Tras su golpe de timón en 1992 para impedir el triunfo electoral de los islamistas, los militares argelinos han construido un universo político autista, generador de una buena parte de la violencia que se ha cobrado más de 100.000 vidas desde entonces. En un sistema mínimamente articulado, los muchos agravios de los argelinos, islamistas o no, tendrían un cauce del que carecen por completo en la taponada Argelia de hoy, asfixiadas sus libertades públicas. Los manifestantes que se enfrentan en la Cabilia a las fuerzas de seguridad no piden preferentemente más casas o más trabajo, que necesitan desesperadamente. Sus eslóganes más coreados llaman 'asesino' al poder y 'terrorista' o 'corrupto' al Gobierno.

Buteflika, al que la Constitución otorga teóricos plenos poderes, se ha limitado durante dos años a esgrimir un catálogo de promesas incumplidas.

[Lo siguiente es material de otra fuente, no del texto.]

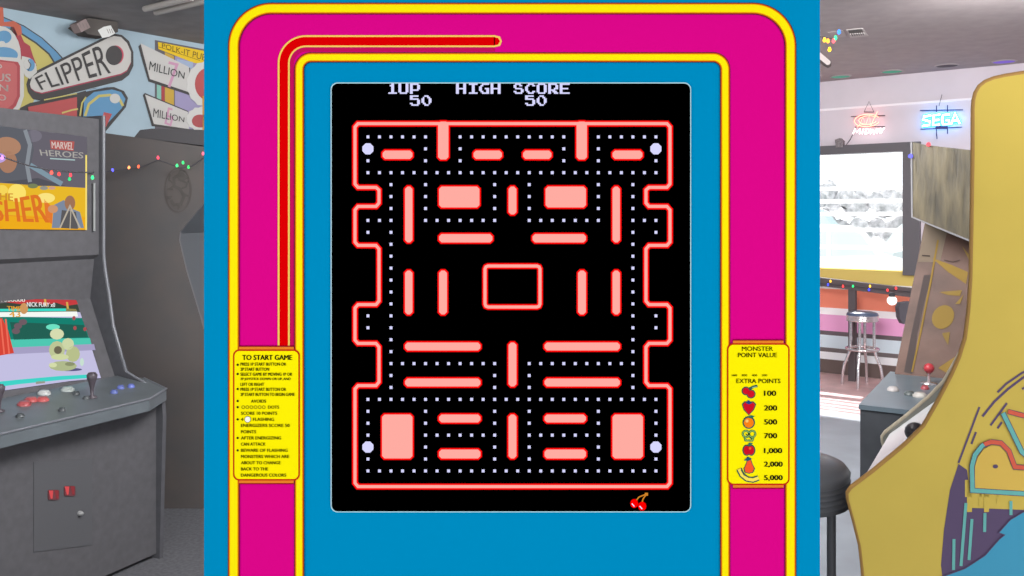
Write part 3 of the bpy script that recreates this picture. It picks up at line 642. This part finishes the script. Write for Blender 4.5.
for e in (0, .70):
    mb = MB(); mb.prism([Dpt(s, z, e) for s, z in es], De * .022, m_yel if e == 0 else mat('bezel_grey', (132, 132, 124), .5, .2), m_edge)
    mb.tube([Dpt(s, z, e + .011) for s, z in es[:-3]], .010, m_edge if e == 0 else mat('cabinet_edge_grey', (170, 160, 140), .4, .3), 8)
    if e == 0:
        def DS(pts, c, l, m=None): shape(mb, PDD, pts, m or flat(c), .001 + .0009 * l, .0009)
        def DR(pts, w, c, l): ribbon(mb, PDD, pts, w, flat(c), .0015 + .0009 * l)
        PU = (92, 78, 104); TE = (104, 170, 164); RE = (204, 94, 74); BL = (70, 146, 176)
        DR([(958.5, 463), (979.5, 407)], 2.0, PU, 0); DR([(971.5, 444), (976, 432)], 2.0, PU, 0)
        DR([(982.5, 416.5), (994, 402), (1008, 389), (1024, 377), (1044, 366)], 2.4, PU, 0); DR([(997.5, 392.5), (1006, 384), (1022, 373), (1044, 362)], 2.2, PU, 0)
        DR([(990.5, 425.5), (1007, 403)], 2.2, PU, 0); DR([(997.5, 428.5), (1002, 422)], 2.2, PU, 0); DR([(1022, 389), (1040, 380)], 2.2, PU, 0)
        DS([(958.5, 464), (967, 470), (972, 508), (1024, 510), (1080, 512), (1080, 600), (944, 590), (941, 565), (944, 530), (950, 490)], PU, 0)
        for x0, x1, y in ((965, 1060, 497), (967, 972, 512), (979, 982, 506), (984, 989, 512), (997, 999, 504)): DS([(x0, 480), (x1, 480), (x1, y), (x0, y)], (198, 172, 80), 1, m_yel)
        DR([(954, 539), (953.5, 570)], 3, TE, 2); DR([(966, 503), (961, 566)], 3, TE, 2); DR([(972, 519), (969, 560)], 3, TE, 2); DR([(985, 513), (984.6, 532)], 3, TE, 2); DR([(1011, 501), (1011, 515)], 3, TE, 2)
        DS([(940, 578), (965, 569), (985, 556), (999, 540), (1004.5, 535), (998.5, 533), (1010, 520), (1030, 508), (1080, 494), (1080, 640), (940, 640)], BL, 3)
        DR([(940, 577.5), (965, 568.5), (985, 555.5), (999, 539.5), (1004.5, 535), (998.5, 533), (1010, 520), (1030, 508)], 1.0, PU, 4)
        # letter P
        Pl = [(1060, 496), (972.5, 490.5), (972, 466), (975, 455), (982, 446), (991, 442), (1001, 443), (1009, 451), (1013, 462), (1015, 467), (1060, 470)]
        DR(Pl[:6], 5.4, PU, 5); DR(Pl[5:], 5.4, PU, 5); DR(Pl[:5] + [(984, 444.5)], 4.2, TE, 6); DR([(984, 444.5)] + Pl[5:], 4.2, RE, 6)
        DS([(1060, 494), (975, 488.5), (975, 466), (978, 457), (984, 449), (991, 445.5), (1000, 446.5), (1006, 453), (1010, 464), (1013, 470), (1060, 473)], (206, 172, 84), 5)
        DS(ell(995.5, 466.5, 2.6, 2.0), PU, 7)
        # letter A
        DR([(1003, 413), (1022, 452), (1044, 470)], 5.6, PU, 5); DR([(1003, 413), (1022, 452), (1044, 470)], 4.2, TE, 6)
        DR([(1008, 411.5), (1040, 420)], 5.2, PU, 5); DR([(1008, 411.5), (1040, 420)], 4.0, RE, 6)
    mb.build('side_panel', cy)
# inner front faces between the two side panels
inner = [(s + .025, z) for s, z in es[5:21]]
def strip(mb, pts, m, e0=.022, e1=.70):
    for a, b in zip(pts[:-1], pts[1:]): mb.poly([Dpt(a[0], a[1], e0), Dpt(b[0], b[1], e0), Dpt(b[0], b[1], e1), Dpt(a[0], a[1], e1)], m)
bi = [p for p in inner if p[1] > dsz(930, 420)[1]]
back = [(.8, bi[-1][1]), (.8, bi[0][1])]
mb = MB(); mb.prism([Dpt(s, z, .022) for s, z in bi + back], De * .678, mat('bezel_print', (146, 142, 132), .3, .3, c2=(106, 102, 100), noise=.1, scale=7)); mb.build('screen_bezel', cy)
zl = dsz(925, 427); zc = dsz(852, 489)
mb = MB(); mb.prism([Dpt(zl[0] + .03, zl[1] - .01, .022), Dpt(zc[0] + .012, zc[1] - .0, .022), Dpt(zc[0] + .02, zc[1] - .08, .022), Dpt(.8, zc[1] - .08, .022), Dpt(.8, zl[1] - .01, .022)], De * .678, mat('deck_glare_white', (238, 238, 240), .25, .5)); mb.build('control_panel', cy)  # glare on the deck is put into its near-white colour
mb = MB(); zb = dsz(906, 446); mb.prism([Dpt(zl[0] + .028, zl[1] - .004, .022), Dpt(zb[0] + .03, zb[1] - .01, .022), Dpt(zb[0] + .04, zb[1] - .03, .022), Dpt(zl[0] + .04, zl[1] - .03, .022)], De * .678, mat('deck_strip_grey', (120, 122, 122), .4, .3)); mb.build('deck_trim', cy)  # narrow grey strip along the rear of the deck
mb = MB(); q = es[-4][0] + .03; mb.prism([Dpt(q, .02, .022), Dpt(.8, .02, .022), Dpt(.8, zc[1] - .08, .022), Dpt(q, zc[1] - .08, .022)], De * .678, m_cab); mb.build('lower_body', cy)
jb = Dpt(zb[0] + .045, zb[1] + .0, .30)
mb = MB(); c = PDD.hit(915, 432, -.26); mb.ball(c, .028, mat('ball_black', (66, 62, 66), .3, .4)); mb.tube([c, Dpt((V((c.x, c.y, 0)) - Dp).dot(Dd) - .02 + .04, c.z - .07, .26)], .006, m_chrome, 8); mb.build('joystick', cy)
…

Quizá la más importante de quien no ha dejado de ser un rehén de fachada civil en manos de los generales argelinos fue la de asegurar que dimitiría inmediatamente si los militares no le dejaban las manos libres. El régimen sigue describiendo la situación ora como una guerra contra el terrorismo islámico, ora como un complot fantasmal atizado dentro y fuera. La realidad es que Argelia no saldrá de su infierno mientras sus dirigentes se sigan aferrando a la opción militar-policial en lugar de alumbrar el regreso a un sistema de libertades.